AKA Cheating.
Refs are currently powerless to do anything when goalkeepers are struck down by these dreadful injuries that they've suddenly started to experience. What can be done? The law that says a player who received treatment has to leave the pitch for 30 seconds now penalises the team where a player was genuinely hurt. But, it has cut down on the play acting by outfield players.
But the goalkeeper is immune from the 30 second on the sidelines for reasonable reasons. If the keeper genuinely required treatment, then left the field of play for 30 seconds, the team would be massively disadvantaged.
I'd change two things.
Firstly, an outfield player who requires treatment on the pitch. 30 seconds on the touchline. But, if the player who caused the injury receives a yellow card, they also leave the field of play for the same length of time. That way, the team that committed the foul don't get an advantage. If the action results in a blood injury, but was accidental, so no yellow card, the 'guilty' player still leaves the pitch while the blood injury is sorted out.

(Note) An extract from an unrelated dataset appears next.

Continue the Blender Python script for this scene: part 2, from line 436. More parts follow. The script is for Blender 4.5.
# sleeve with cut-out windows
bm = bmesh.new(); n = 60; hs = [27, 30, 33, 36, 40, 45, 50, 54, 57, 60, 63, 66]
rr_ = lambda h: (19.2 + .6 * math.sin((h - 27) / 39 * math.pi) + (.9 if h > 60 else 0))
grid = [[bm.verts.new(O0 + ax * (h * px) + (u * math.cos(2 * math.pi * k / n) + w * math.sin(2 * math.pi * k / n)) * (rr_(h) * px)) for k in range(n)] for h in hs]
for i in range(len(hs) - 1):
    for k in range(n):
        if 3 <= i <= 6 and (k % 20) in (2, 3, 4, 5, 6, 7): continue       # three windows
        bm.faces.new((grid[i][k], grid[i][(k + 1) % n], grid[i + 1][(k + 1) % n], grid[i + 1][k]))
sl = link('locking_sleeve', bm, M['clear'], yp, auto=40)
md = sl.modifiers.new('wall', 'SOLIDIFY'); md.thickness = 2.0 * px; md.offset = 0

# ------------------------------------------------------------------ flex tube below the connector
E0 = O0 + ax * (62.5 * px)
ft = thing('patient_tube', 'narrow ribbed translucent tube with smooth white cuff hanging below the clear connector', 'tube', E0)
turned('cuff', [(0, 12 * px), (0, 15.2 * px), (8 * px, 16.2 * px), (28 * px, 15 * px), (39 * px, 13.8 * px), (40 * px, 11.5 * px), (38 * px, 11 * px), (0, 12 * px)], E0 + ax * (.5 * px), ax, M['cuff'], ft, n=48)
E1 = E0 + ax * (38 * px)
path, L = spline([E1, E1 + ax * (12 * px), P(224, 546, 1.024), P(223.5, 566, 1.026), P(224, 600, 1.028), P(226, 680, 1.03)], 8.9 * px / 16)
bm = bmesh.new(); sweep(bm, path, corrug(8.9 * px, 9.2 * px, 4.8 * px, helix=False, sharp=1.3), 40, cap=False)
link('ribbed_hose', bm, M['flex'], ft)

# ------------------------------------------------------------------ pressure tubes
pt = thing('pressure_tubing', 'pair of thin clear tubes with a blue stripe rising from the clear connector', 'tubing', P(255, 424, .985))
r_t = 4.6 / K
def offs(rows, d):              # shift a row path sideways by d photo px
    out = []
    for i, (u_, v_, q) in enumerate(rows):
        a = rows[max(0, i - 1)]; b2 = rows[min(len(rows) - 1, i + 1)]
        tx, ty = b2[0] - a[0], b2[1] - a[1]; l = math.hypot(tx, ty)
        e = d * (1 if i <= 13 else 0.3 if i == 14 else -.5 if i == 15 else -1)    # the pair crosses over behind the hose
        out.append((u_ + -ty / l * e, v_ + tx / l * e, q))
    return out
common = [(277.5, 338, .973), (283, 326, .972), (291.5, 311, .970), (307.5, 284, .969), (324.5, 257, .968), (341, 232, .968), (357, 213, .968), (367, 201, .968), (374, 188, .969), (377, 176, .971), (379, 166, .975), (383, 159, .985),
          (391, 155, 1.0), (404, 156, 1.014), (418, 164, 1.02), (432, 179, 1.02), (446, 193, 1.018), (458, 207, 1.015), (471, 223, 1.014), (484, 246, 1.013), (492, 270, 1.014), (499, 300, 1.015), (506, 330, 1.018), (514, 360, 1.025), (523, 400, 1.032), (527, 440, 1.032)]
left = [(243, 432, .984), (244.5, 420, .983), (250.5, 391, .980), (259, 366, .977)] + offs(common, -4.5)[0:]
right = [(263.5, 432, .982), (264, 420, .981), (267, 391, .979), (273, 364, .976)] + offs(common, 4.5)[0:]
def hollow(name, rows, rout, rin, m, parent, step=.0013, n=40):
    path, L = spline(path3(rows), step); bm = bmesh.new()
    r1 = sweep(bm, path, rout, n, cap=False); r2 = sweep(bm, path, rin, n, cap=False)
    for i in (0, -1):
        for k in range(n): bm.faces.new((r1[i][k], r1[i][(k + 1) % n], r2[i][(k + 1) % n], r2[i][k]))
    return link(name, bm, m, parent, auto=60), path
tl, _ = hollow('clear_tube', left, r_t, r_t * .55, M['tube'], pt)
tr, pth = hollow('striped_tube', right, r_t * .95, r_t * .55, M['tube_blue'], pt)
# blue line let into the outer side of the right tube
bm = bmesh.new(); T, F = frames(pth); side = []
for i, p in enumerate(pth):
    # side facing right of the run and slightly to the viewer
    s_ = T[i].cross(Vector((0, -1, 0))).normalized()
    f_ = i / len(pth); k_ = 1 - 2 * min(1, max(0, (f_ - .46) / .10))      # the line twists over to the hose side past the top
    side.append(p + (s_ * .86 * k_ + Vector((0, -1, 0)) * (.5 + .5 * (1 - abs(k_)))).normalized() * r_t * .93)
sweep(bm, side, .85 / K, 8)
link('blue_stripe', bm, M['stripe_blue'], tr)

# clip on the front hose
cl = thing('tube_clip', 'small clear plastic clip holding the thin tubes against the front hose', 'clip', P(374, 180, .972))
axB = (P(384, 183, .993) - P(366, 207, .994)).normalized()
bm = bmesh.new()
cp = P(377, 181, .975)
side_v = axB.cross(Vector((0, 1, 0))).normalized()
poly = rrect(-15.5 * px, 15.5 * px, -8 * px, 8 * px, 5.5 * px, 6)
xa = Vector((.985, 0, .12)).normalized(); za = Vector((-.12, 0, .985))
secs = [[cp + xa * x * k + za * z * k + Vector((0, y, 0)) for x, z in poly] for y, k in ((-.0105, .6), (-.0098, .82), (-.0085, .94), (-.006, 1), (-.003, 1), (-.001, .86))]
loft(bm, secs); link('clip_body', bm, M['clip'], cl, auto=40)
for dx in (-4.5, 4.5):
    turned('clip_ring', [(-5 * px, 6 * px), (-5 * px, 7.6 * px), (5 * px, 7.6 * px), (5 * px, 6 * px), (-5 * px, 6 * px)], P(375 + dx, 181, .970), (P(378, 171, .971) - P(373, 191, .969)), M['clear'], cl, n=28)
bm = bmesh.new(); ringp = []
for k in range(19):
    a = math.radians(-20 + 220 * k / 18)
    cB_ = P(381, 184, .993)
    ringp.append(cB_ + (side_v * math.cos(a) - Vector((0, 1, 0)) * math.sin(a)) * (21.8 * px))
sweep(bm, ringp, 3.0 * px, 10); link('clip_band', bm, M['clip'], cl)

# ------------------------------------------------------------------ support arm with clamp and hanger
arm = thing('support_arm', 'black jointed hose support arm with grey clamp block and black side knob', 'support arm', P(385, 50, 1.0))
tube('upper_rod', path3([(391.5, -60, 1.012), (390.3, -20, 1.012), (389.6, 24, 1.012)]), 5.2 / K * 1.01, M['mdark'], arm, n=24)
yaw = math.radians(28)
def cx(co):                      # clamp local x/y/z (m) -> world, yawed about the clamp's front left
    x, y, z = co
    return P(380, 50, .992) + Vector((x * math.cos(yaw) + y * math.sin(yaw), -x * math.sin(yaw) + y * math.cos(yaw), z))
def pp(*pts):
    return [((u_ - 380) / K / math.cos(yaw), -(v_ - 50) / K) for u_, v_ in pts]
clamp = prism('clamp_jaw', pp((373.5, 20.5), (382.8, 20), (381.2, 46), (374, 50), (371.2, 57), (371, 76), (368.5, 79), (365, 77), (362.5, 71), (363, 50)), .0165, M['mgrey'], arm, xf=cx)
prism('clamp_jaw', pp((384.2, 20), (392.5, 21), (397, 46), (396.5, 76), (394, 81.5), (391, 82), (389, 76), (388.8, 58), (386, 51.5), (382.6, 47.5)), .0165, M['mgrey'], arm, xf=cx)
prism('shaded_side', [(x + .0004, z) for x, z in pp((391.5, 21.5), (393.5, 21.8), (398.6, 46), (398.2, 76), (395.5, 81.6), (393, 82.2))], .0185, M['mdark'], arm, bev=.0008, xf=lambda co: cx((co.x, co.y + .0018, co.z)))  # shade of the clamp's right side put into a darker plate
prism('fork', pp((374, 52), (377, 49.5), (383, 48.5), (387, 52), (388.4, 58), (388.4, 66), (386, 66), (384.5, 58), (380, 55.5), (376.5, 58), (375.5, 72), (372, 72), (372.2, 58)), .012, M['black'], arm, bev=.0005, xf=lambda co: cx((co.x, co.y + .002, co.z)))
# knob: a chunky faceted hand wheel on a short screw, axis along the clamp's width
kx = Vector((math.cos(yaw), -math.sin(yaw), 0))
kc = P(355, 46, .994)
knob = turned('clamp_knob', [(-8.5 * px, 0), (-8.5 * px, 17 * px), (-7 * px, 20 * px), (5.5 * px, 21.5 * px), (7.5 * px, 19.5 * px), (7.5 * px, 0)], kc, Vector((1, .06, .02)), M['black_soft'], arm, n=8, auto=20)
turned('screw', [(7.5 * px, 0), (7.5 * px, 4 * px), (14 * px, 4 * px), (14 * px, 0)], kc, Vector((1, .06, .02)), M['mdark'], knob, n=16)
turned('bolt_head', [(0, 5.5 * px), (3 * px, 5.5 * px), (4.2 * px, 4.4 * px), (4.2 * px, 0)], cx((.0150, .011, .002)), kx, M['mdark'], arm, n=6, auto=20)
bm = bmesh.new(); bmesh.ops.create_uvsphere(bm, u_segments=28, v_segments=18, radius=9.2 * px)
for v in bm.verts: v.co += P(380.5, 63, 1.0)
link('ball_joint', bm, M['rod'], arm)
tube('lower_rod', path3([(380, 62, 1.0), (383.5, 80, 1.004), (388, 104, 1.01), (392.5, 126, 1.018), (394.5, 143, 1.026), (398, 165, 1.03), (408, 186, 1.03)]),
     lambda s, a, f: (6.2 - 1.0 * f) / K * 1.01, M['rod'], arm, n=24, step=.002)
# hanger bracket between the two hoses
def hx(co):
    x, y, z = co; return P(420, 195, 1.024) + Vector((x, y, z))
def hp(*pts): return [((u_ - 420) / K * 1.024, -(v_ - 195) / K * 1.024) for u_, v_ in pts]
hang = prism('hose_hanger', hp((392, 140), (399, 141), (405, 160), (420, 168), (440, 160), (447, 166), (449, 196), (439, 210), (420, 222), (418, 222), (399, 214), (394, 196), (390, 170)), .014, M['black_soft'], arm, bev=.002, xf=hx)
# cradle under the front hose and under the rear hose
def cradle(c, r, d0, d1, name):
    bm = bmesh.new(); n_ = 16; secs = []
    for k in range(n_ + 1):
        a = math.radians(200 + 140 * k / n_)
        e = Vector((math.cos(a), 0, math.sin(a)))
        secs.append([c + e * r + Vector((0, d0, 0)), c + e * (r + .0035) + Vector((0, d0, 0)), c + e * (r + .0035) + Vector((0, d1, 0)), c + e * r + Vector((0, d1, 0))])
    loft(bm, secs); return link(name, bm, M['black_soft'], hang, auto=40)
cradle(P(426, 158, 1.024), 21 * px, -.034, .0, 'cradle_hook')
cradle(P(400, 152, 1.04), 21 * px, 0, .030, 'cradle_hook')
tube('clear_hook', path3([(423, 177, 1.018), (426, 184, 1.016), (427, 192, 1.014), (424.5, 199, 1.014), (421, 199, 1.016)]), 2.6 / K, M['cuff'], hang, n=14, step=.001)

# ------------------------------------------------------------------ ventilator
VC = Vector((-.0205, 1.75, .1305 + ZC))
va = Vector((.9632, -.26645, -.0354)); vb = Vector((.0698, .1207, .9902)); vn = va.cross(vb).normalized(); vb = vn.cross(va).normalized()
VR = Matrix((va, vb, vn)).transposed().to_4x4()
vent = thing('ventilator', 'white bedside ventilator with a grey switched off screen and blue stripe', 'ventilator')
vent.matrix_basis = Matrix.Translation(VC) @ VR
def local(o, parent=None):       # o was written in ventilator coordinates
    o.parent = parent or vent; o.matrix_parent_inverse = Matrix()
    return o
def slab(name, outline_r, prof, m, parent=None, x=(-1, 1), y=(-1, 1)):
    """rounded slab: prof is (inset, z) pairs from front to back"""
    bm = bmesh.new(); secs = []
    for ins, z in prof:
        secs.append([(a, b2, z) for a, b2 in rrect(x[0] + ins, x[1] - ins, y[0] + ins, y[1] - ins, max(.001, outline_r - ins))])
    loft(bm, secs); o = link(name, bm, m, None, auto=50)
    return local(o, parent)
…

For an injured goalkeeper, they must be replaced by the substitute goalkeeper, but they can be swapped back, after one minute, the next time there was a break in play (so potentially, a few minutes). Yesterday's cheat would have needed to leave the pitch three or four times. He'd have come back on, but the disruption to Newport would have stopped the cheating. I'm sure no keeper would feign injury, if they knew they were going to be substituted.
The only exception would be, if the keeper had already been substituted, in which case, keep the same situation as it is now, but that would be very rare. As it is, we've seen multiple cases of cheating this season.